Foto: dpa/Bodo Schackow

Bundeskanzler ist, wer die Stimmen der Mehrheit der Mitglieder des Bundestages auf sich vereinigt. So steht es in Artikel 63 des Grundgesetzes. Die Frage, ob ein Muslim Bundeskanzler werden kann, ist damit beantwortet: selbstverständlich. Erforderlich ist lediglich, dass der- oder diejenige gewählt wird. Es ist also eigentlich ganz einfach.

Aber nicht für die CDU. In einem Interview mit der evangelischen Nachrichtenagentur Idea hatte Ralph Brinkhaus, Fraktionsvorsitzender der Union im Bundestag, auf die Frage, ob ein Muslim im Jahr 2030 für die CDU Kanzler werden könne, geantwortet: „Warum nicht, wenn er ein guter Politiker ist und er unsere Werte und politischen Ansichten vertritt.“ Brinkhaus schlug ein Sturm der Entrüstung entgegen.

Wann immer sich ein konservativer Politiker zum Islam, zu Muslimen, zu Einwanderung öffentlich einlässt, steht schon der nächste da, wetzt die Messer, und zweifelt den Verstand des anderen an. Das liegt nicht zuletzt daran, dass in diesem Themenfeld auffallend oft mit Gefühlen argumentiert wird. Und so wachsen die Debatten-Ballons auf eine immense Größe an. Viele Emotionen stecken in ihnen, und noch viel mehr heiße Luft. Man würde gern die Luft aus den vielen aufgeregten Ballons lassen.

Die von der Nachrichtenagentur aufgeworfene Frage ist von einiger Irrelevanz; sie zu stellen, nicht besonders pfiffig. Niemand denkt ernstlich über einen CDU-Kanzlerkandidaten für 2030 nach, und selbst wenn, dürften da keine Muslime im Kopf des Spekulanten umherschwirren. Wollte man sich auf diese Frage aber einlassen, so muss man schon fragen: Hat die Union wirklich Angst vor einem Muslim, der sich ein CDU-Parteibuch besorgt und sich so weit durch die Parteiebenen arbeitet, dass er ernsthaft als Kanzlerkandidat gehandelt wird?
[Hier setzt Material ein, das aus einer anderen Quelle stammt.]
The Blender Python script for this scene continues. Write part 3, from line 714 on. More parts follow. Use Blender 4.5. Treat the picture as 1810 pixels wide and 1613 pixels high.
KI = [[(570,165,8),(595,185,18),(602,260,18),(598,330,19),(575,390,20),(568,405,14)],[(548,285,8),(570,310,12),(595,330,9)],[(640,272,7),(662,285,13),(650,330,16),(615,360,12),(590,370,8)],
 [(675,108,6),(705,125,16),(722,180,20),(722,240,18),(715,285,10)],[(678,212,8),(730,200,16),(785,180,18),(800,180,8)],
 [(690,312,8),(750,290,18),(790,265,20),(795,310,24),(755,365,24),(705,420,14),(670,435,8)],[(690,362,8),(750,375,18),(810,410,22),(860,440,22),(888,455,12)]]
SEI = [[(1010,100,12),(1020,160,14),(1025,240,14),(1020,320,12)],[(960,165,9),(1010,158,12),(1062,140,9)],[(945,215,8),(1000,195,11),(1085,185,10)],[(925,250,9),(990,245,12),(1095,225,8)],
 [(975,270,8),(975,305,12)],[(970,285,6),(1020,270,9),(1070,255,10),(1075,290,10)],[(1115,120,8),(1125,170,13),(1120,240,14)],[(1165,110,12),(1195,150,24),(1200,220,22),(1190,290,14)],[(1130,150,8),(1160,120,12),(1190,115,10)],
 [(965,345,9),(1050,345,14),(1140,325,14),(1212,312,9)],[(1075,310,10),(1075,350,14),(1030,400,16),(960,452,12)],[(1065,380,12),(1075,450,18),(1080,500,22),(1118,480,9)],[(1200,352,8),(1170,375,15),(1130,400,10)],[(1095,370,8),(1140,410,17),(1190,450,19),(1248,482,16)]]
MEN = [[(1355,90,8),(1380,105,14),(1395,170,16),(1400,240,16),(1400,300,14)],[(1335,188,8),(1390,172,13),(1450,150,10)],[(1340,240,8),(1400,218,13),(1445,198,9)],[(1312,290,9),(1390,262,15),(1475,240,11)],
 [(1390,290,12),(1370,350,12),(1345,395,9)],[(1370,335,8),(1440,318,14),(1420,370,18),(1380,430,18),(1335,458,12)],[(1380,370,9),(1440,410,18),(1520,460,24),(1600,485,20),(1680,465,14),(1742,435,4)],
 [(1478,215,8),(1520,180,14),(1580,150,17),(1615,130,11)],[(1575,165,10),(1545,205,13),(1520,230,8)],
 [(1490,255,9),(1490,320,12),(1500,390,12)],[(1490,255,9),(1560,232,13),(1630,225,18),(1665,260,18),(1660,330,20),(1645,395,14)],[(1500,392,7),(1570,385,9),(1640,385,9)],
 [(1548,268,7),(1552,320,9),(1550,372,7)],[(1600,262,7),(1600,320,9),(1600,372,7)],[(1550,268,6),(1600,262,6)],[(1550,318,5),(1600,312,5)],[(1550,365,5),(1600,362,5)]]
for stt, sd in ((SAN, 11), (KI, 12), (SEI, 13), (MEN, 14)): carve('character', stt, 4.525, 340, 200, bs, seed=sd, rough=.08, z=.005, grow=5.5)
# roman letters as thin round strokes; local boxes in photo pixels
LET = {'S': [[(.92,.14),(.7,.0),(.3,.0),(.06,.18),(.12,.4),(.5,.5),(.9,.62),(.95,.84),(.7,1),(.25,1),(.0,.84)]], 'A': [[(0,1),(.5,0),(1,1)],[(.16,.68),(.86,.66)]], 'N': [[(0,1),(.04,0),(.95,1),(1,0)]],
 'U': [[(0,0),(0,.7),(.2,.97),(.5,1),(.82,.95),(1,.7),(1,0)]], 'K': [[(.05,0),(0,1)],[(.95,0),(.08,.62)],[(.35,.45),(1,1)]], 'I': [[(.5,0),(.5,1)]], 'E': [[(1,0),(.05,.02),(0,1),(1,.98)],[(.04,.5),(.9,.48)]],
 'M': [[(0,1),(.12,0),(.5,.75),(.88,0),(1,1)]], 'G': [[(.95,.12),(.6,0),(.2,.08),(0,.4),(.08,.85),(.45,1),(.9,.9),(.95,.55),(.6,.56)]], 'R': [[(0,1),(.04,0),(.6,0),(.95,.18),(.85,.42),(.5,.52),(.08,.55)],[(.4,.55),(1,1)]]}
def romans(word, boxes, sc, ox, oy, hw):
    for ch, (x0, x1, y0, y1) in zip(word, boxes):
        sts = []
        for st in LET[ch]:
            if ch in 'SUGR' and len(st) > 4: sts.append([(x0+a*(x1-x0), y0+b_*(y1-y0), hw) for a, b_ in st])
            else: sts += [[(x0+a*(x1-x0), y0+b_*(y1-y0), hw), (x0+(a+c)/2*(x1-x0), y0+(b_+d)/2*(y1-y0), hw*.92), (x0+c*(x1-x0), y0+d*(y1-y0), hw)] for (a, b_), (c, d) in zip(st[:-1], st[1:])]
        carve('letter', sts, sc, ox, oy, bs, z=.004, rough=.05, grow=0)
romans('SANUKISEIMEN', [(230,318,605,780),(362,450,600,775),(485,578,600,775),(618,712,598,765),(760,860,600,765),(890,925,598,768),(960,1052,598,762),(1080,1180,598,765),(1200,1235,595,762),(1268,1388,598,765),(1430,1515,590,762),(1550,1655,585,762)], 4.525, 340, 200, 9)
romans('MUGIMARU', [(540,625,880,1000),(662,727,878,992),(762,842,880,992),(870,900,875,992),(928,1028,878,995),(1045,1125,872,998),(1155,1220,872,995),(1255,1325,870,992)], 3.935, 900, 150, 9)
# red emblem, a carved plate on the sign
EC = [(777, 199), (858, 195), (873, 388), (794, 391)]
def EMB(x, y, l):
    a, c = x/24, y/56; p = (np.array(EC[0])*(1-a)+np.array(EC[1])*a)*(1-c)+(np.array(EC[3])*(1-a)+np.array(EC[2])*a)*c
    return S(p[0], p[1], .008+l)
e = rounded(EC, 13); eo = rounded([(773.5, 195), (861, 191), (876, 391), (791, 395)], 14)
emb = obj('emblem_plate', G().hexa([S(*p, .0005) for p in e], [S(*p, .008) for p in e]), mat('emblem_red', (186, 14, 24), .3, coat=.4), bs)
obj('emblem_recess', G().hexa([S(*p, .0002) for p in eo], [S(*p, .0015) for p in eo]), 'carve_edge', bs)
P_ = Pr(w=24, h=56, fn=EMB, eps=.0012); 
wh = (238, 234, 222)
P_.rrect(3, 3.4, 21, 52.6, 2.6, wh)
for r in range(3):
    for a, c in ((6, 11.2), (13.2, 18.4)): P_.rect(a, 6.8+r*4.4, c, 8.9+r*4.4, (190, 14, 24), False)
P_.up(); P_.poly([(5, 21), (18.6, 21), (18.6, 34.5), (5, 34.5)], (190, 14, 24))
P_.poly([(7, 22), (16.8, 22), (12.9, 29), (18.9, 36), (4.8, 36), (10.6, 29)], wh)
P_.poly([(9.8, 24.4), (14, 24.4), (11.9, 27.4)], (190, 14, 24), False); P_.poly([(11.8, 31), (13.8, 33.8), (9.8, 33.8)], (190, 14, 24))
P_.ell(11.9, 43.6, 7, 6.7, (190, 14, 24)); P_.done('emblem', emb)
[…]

Nun, für manche in der Union gilt das offenbar. Etwa für Vincent Kokert, CDU-Chef in Mecklenburg-Vorpommern, der in der „Bild“ so reagierte: „Beim besten Willen, ich kann nicht glauben, dass Ralph Brinkhaus das gesagt hat – nein, das glaube ich nicht!“ Oder für Elisabeth Motschmann, CDU-Abgeordnete für Bremen, die sagte: „Anders als Brinkhaus sagt, unterscheiden sich die Werte des Islam sehr wohl von unseren Werten – zum Beispiel in Fragen der Gleichberechtigung von Mann und Frau.“ Wie gesagt, man würde dieses muslimische CDU-Mitglied gern kennenlernen, das es mit verfassungsfeindlichen Ansichten in die Parteispitze schafft.

Die Wortmeldungen zeigen auch, wie wenig die CDU offenbar ihren eigenen Mechanismen vertraut. Mitglieder, die nicht die Werte der CDU vertreten – ob sie katholisch, evangelisch, konfessionslos oder muslimisch sind – werden mit an Sicherheit grenzender Wahrscheinlichkeit nicht Kandidaten der CDU. Dafür sorgen die Mühlen der Partei schon.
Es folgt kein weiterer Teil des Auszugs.